Entries provided »
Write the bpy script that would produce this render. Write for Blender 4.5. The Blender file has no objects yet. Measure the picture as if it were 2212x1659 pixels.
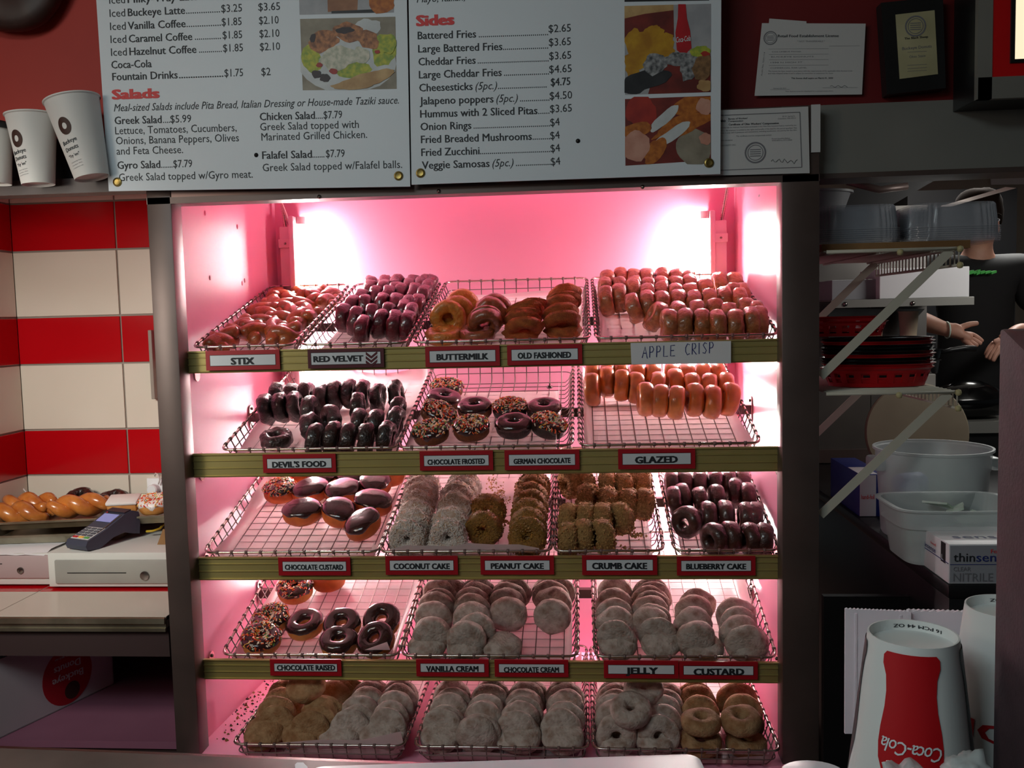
import bpy, bmesh, math, random
import numpy as np
from mathutils import Vector, Matrix, noise
random.seed(7)
S = bpy.context.scene
COL = S.collection
PI = math.pi

# ------------------------------------------------------------------ camera
FPX, CAMD, CAMH = 1950.0, 2.2, 1.62
yw, pt, rl = [math.radians(a) for a in (4.48113836, 4.31483684, -1.39861406)]
FW = Vector((-math.sin(yw)*math.cos(pt), math.cos(yw)*math.cos(pt), -math.sin(pt)))
R0 = Vector((math.cos(yw), math.sin(yw), 0)); U0 = R0.cross(FW)
RT = R0*math.cos(rl) + U0*math.sin(rl); UP = -R0*math.sin(rl) + U0*math.cos(rl)
CP = Vector((0, -CAMD, CAMH))
cd = bpy.data.cameras.new('camera'); cam = bpy.data.objects.new('camera', cd); COL.objects.link(cam)
cd.sensor_fit = 'HORIZONTAL'; cd.sensor_width = 36.0; cd.lens = FPX/2212*36.0
cd.clip_start = 0.05
M = Matrix((RT, UP, -FW)).transposed().to_4x4(); M.translation = CP
cam.matrix_world = M
S.camera = cam
# ------------------------------------------------------------------ world, lights, exposure
S.view_settings.view_transform = 'Standard'; S.view_settings.look = 'None'
S.view_settings.exposure = 0.0; S.view_settings.gamma = 1.0; S.view_settings.use_curve_mapping = False
S.cycles.use_denoising = True
S.cycles.max_bounces = 8; S.cycles.diffuse_bounces = 4; S.cycles.glossy_bounces = 4
S.cycles.transmission_bounces = 6; S.cycles.transparent_max_bounces = 8
S.cycles.caustics_reflective = False; S.cycles.caustics_refractive = False
W = bpy.data.worlds.new('room_air'); S.world = W; W.use_nodes = True
W.node_tree.nodes['Background'].inputs[0].default_value = (0.62, 0.72, 0.75, 1)
W.node_tree.nodes['Background'].inputs[1].default_value = 0.05
def area(name, loc, target, sx, sy, watts, col):
    l = bpy.data.lights.new(name, 'AREA'); l.shape = 'RECTANGLE'; l.size = sx; l.size_y = sy; l.energy = watts; l.color = col
    o = bpy.data.objects.new(name, l); COL.objects.link(o); o.location = loc
    o.rotation_euler = (Vector(target)-Vector(loc)).to_track_quat('-Z', 'Y').to_euler()
    return o
area('ceiling_light_over_customers', (-1.2, -2.6, 2.85), (-0.8, -1.4, 0), 1.2, 0.6, 20, (0.82, 0.97, 1.0))
area('counter_fill_light', (-2.1, -2.3, 2.3), (-1.6, .6, 1.3), 0.6, 0.6, 9, (1.0, 0.88, 0.74))  # unseen fill light below ceiling height, added to brighten the counter wall
area('tile_fill_light', (-1.72, -1.0, 1.86), (-1.5, .7, 1.25), 0.4, 0.25, 3.0, (1.0, 0.96, 0.86)).data.spread = 1.25  # added lamp with no fixture, aimed at the tiles to brighten them
area('ceiling_light_over_kitchen', (1.9, 2.3, 2.8), (1.5, 1.0, 1.0), 1.0, 0.6, 75, (0.98, 0.97, 0.92))
area('kitchen_fill_light', (1.75, .45, 1.98), (1.15, 1.3, 1.55), 0.4, 0.15, 3.6, (1.0, 0.97, 0.92))  # added fill light for the front faces of the kitchen things
TUBE_STRENGTH = 200.0

# ------------------------------------------------------------------ pixel rays onto real planes
def ray(px, py): return FW + RT*((px-1106)/FPX) - UP*((py-829.5)/FPX)
def aty(px, py, y):
    d = ray(px, py); return CP + d*((y-CP.y)/d.y)
def atx(px, py, x):
    d = ray(px, py); return CP + d*((x-CP.x)/d.x)
def atz(px, py, z):
    d = ray(px, py); return CP + d*((z-CP.z)/d.z)
def atplane(px, py, P, n):
    d = ray(px, py); return CP + d*((P-CP).dot(n)/d.dot(n))

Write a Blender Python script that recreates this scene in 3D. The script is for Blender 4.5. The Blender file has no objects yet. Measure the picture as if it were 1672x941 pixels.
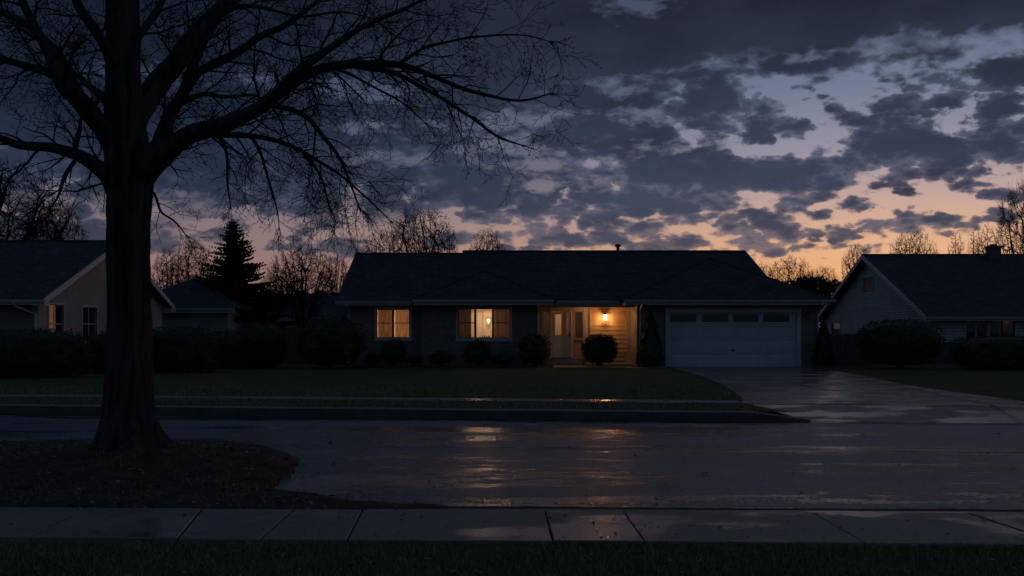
import bpy, bmesh, math, random
import numpy as np
from mathutils import Vector, Matrix, noise as mnoise

random.seed(11)
rnd = random.random
def ru(a, b): return a + (b - a) * random.random()
SC = bpy.context.scene
COL = SC.collection
F, HX, HY, EYE = 1760.0, 836.0, 535.0, 1.6     # surveyed from the photograph: focal length, horizon, eye height

def at(px, py, Y): return Vector(((px - HX) / F * Y, Y, EYE + (HY - py) / F * Y))
def gx(px, Y): return (px - HX) / F * Y
def gz(py, Y): return EYE + (HY - py) / F * Y
def on(px, py, z=0.0):
    Y = F * (EYE - z) / (py - HY)
    return Vector(((px - HX) / F * Y, Y, z))

V = Vector
# ------------------------------------------------------------------ mesh builder
class MB:
    def __init__(s, xf=None): s.v = []; s.f = []; s.xf = xf
    def add(s, vs, fs):
        n = len(s.v)
        if s.xf: vs = [s.xf(*v) for v in vs]
        s.v.extend([tuple(v) for v in vs]); s.f.extend([tuple(i + n for i in f) for f in fs]); return s
    def box(s, x0, x1, y0, y1, z0, z1):
        return s.add([(x0,y0,z0),(x1,y0,z0),(x1,y1,z0),(x0,y1,z0),(x0,y0,z1),(x1,y0,z1),(x1,y1,z1),(x0,y1,z1)],
                     [(0,3,2,1),(4,5,6,7),(0,1,5,4),(1,2,6,5),(2,3,7,6),(3,0,4,7)])
    def hexa(s, a, b):      # two quads of matching corners
        return s.add(list(a) + list(b), [(0,3,2,1),(4,5,6,7),(0,1,5,4),(1,2,6,5),(2,3,7,6),(3,0,4,7)])
    def prism(s, pts, d):   # polygon extruded by vector d
        n = len(pts); d = Vector(d)
        vs = [Vector(p) for p in pts] + [Vector(p) + d for p in pts]
        fs = [tuple(range(n))[::-1], tuple(range(n, 2*n))] + [(i, (i+1) % n, n + (i+1) % n, n + i) for i in range(n)]
        return s.add(vs, fs)
    def tube(s, pts, rads, sides=6, cap=True, twist=0.0):
        pts = [Vector(p) for p in pts]; n = len(pts); vs = []; fs = []
        up = Vector((0.13, 0.31, 0.94)).normalized(); ref = None
        for i, p in enumerate(pts):
            t = (pts[min(i+1, n-1)] - pts[max(i-1, 0)])
            if t.length < 1e-9: t = Vector((0,0,1))
            t.normalize()
            if ref is None: ref = up if abs(t.dot(up)) < .9 else Vector((1,0,0))
            a = (ref - t * ref.dot(t))
            if a.length < 1e-6: a = t.orthogonal()
            a.normalize(); ref = a; b = t.cross(a)
            for k in range(sides):
                w = 2*math.pi*k/sides
                vs.append(p + (a*math.cos(w) + b*math.sin(w)) * rads[i])
        for i in range(n-1):
            for k in range(sides):
                k2 = (k+1) % sides
                fs.append((i*sides+k, i*sides+k2, (i+1)*sides+k2, (i+1)*sides+k))
        if cap and sides > 2:
            fs.append(tuple(range(sides))[::-1]); fs.append(tuple((n-1)*sides + k for k in range(sides)))
        return s.add(vs, fs)
    def lathe(s, cx, cy, prof, sides=16):
        vs = []; fs = []
        for r, z in prof:
            for k in range(sides):
                a = 2*math.pi*k/sides; vs.append((cx + r*math.cos(a), cy + r*math.sin(a), z))
        n = len(prof)
        for i in range(n-1):
            for k in range(sides):
                k2 = (k+1) % sides; fs.append((i*sides+k, i*sides+k2, (i+1)*sides+k2, (i+1)*sides+k))
        fs.append(tuple(range(sides))[::-1]); fs.append(tuple((n-1)*sides + k for k in range(sides)))
        return s.add(vs, fs)
    def build(s, name, mat, parent=None, origin=None, smooth=False, fix=True):
        o0 = Vector(origin) if origin is not None else Vector((0,0,0))
        if parent is not None:
            p = parent; w = Vector((0,0,0))
            while p is not None: w += p.location; p = p.parent
            off = w
        else: off = o0
        me = bpy.data.meshes.new(name)
        me.from_pydata([(x-off.x, y-off.y, z-off.z) for x, y, z in s.v], [], s.f)
        if fix:
            bm = bmesh.new(); bm.from_mesh(me); bmesh.ops.recalc_face_normals(bm, faces=bm.faces); bm.to_mesh(me); bm.free()
        if smooth: me.polygons.foreach_set('use_smooth', [True]*len(me.polygons))
        me.materials.append(mat)
        o = bpy.data.objects.new(name, me); COL.objects.link(o)
        if parent is not None: o.parent = parent
        else: o.location = o0
        return o

def tag(o, label=None, cat=None, group=None, kind=None):
    if label: o['label'] = label
    if cat: o['category'] = cat
    if group: o['group'] = group
    if kind: o['kind'] = kind
    return o
def thing(name, loc, label, cat, group=None):
    o = bpy.data.objects.new(name, None); o.empty_display_size = .2; COL.objects.link(o); o.location = loc
    return tag(o, label, cat, group)
def copy_tree(o, parent=None):
    c = o.copy(); COL.objects.link(c)
    if parent is not None: c.parent = parent
    for ch in list(o.children): copy_tree(ch, c)
    return c

# ------------------------------------------------------------------ materials
class NT:
    def __init__(s, nt): s.nt = nt
    def n(s, typ, ins=None, **pr):
        nd = s.nt.nodes.new(typ)
        for k, v in pr.items(): setattr(nd, k, v)
        for k, v in (ins or {}).items():
            sock = nd.inputs[k]
            if isinstance(v, bpy.types.NodeSocket): s.nt.links.new(v, sock)
            elif isinstance(v, bpy.types.Node): s.nt.links.new(v.outputs[0], sock)
            else: sock.default_value = v
        return nd
    def m(s, op, a, b=None, c=None, clamp=False):
        ins = {0: a}
        if b is not None: ins[1] = b
        if c is not None: ins[2] = c
        return s.n('ShaderNodeMath', ins, operation=op, use_clamp=clamp).outputs[0]
    def vm(s, op, a, b=None, c=None):
        ins = {0: a}
        if b is not None: ins[1] = b
        if c is not None: ins[2] = c
        nd = s.n('ShaderNodeVectorMath', ins, operation=op)
        return nd.outputs['Value'] if op in ('LENGTH', 'DOT_PRODUCT') else nd.outputs[0]
    def mixc(s, f, a, b, blend='MIX'):
        nd = s.n('ShaderNodeMix', data_type='RGBA', blend_type=blend)
        for i, v in ((0, f), (6, a), (7, b)):
            if isinstance(v, bpy.types.NodeSocket): s.nt.links.new(v, nd.inputs[i])
            else: nd.inputs[i].default_value = v if i == 0 else tuple(v)[:3] + (1,)
        return nd.outputs[2]
    def mr(s, v, a, b, c=0.0, d=1.0, smooth=True):
        nd = s.n('ShaderNodeMapRange', {0: v, 1: a, 2: b, 3: c, 4: d}, interpolation_type='SMOOTHSTEP' if smooth else 'LINEAR', clamp=True)
        return nd.outputs[0]
    def noise(s, vec, scale, detail=4.0, rough=.55):
        return s.n('ShaderNodeTexNoise', {'Vector': vec, 'Scale': scale, 'Detail': detail, 'Roughness': rough})
    def ramp(s, fac, stops):
        nd = s.n('ShaderNodeValToRGB', {0: fac}); cr = nd.color_ramp
        while len(cr.elements) < len(stops): cr.elements.new(.5)
        for e, (p, c) in zip(cr.elements, sorted(stops)): e.position = p; e.color = tuple(c)[:3] + (1,)
        return nd.outputs[0]

def newmat(name):
    m = bpy.data.materials.new(name); m.use_nodes = True; nt = m.node_tree
    b = nt.nodes['Principled BSDF']; return m, NT(nt), b
def surf(name, c1, c2, scale=3.0, rough=.8, bump=0.0, bscale=None, stretch=(1,1,1), spec=.5, rough2=None, world=True):
    m, t, b = newmat(name)
    src = t.n('ShaderNodeNewGeometry').outputs['Position'] if world else t.n('ShaderNodeTexCoord').outputs['Object']
    v = t.vm('MULTIPLY', src, stretch)
    nz = t.noise(v, scale, 6, .6)
    f = t.mr(nz.outputs[0], .3, .7)
    t.nt.links.new(t.mixc(f, c1, c2), b.inputs['Base Color'])
    b.inputs['Roughness'].default_value = rough
    b.inputs['Specular IOR Level'].default_value = spec
    if rough2 is not None:
        t.nt.links.new(t.mr(t.noise(v, scale*.6, 4).outputs[0], .35, .65, rough, rough2), b.inputs['Roughness'])
    if bump:
        bn = t.noise(v, bscale or scale*6, 5, .6)
        bp = t.n('ShaderNodeBump', {'Strength': 1.0, 'Distance': bump, 'Height': bn.outputs[0]})
        t.nt.links.new(bp.outputs[0], b.inputs['Normal'])
    return m
def coords(t, mode):    # wall coordinates: along the wall and up
    sp = t.n('ShaderNodeSeparateXYZ', {0: t.n('ShaderNodeNewGeometry').outputs['Position']})
    x, y, z = sp.outputs
    return x, y, z
def brickmat(name, c1, c2, mortar, bw, bh, ms=.012, rough=.85, bump=.006, offset=.5, zk=1.0, spec=.4, dirt=.25):
    m, t, b = newmat(name)
    x, y, z = coords(t, 0)
    u = t.m('ADD', x, y)
    vec = t.n('ShaderNodeCombineXYZ', {0: u, 1: t.m('MULTIPLY', z, zk), 2: 0.0}).outputs[0]
    br = t.n('ShaderNodeTexBrick', {'Vector': vec, 'Color1': c1+(1,), 'Color2': c2+(1,), 'Mortar': mortar+(1,), 'Scale': 1.0,
              'Mortar Size': ms, 'Mortar Smooth': .3, 'Bias': 0.0, 'Brick Width': bw, 'Row Height': bh}, offset=offset)
    nz = t.noise(t.n('ShaderNodeNewGeometry').outputs['Position'], 1.3, 6, .65)
    col = t.mixc(t.mr(nz.outputs[0], .35, .75, 0, dirt), br.outputs[0], tuple(.45*a for a in c1))
    t.nt.links.new(col, b.inputs['Base Color'])
    b.inputs['Roughness'].default_value = rough; b.inputs['Specular IOR Level'].default_value = spec
    h = t.m('SUBTRACT', t.m('MULTIPLY', t.noise(vec, 25, 3).outputs[0], .4), br.outputs[1])
    t.nt.links.new(t.n('ShaderNodeBump', {'Strength': 1.0, 'Distance': bump, 'Height': h}).outputs[0], b.inputs['Normal'])
    return m
def emit(name, col, s):
    m = bpy.data.materials.new(name); m.use_nodes = True; nt = m.node_tree; nt.nodes.clear()
    e = nt.nodes.new('ShaderNodeEmission'); e.inputs[0].default_value = col + (1,); e.inputs[1].default_value = s
    o = nt.nodes.new('ShaderNodeOutputMaterial'); nt.links.new(e.outputs[0], o.inputs[0]); return m
def glassmat(name, refl=.1, tint=(.95,.97,.98), k=.9):
    m = bpy.data.materials.new(name); m.use_nodes = True; nt = m.node_tree; nt.nodes.clear(); t = NT(nt)
    tr = t.n('ShaderNodeBsdfTransparent', {0: tint + (1,)}); gl = t.n('ShaderNodeBsdfGlossy', {0: (.9,.9,.9,1), 'Roughness': .03})
    lw = t.n('ShaderNodeLayerWeight', {0: .5})
    f = t.m('ADD', t.m('MULTIPLY', t.m('POWER', lw.outputs['Facing'], 5.0), k), refl, clamp=True)
    mx = t.n('ShaderNodeMixShader', {0: f, 1: tr.outputs[0], 2: gl.outputs[0]})
    t.n('ShaderNodeOutputMaterial', {0: mx.outputs[0]}); return m
def clothmat(name, c):
    m, t, b = newmat(name)
    b.inputs['Base Color'].default_value = c + (1,); b.inputs['Roughness'].default_value = .9
    tl = t.n('ShaderNodeBsdfTranslucent', {0: c + (1,)})
    mx = t.n('ShaderNodeMixShader', {0: .6, 1: b.outputs[0], 2: tl.outputs[0]})
    out = [n for n in t.nt.nodes if n.type == 'OUTPUT_MATERIAL'][0]
    t.nt.links.new(mx.outputs[0], out.inputs[0]); return m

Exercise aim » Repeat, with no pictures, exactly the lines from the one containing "Write a Blender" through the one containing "from mathutils import Vector, Matrix, noise as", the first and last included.

Completed exercise »
Write a Blender Python script that recreates this scene in 3D. The script is for Blender 4.5. The Blender file has no objects yet. Measure the picture as if it were 1672x941 pixels.
import bpy, bmesh, math, random
import numpy as np
from mathutils import Vector, Matrix, noise as mnoise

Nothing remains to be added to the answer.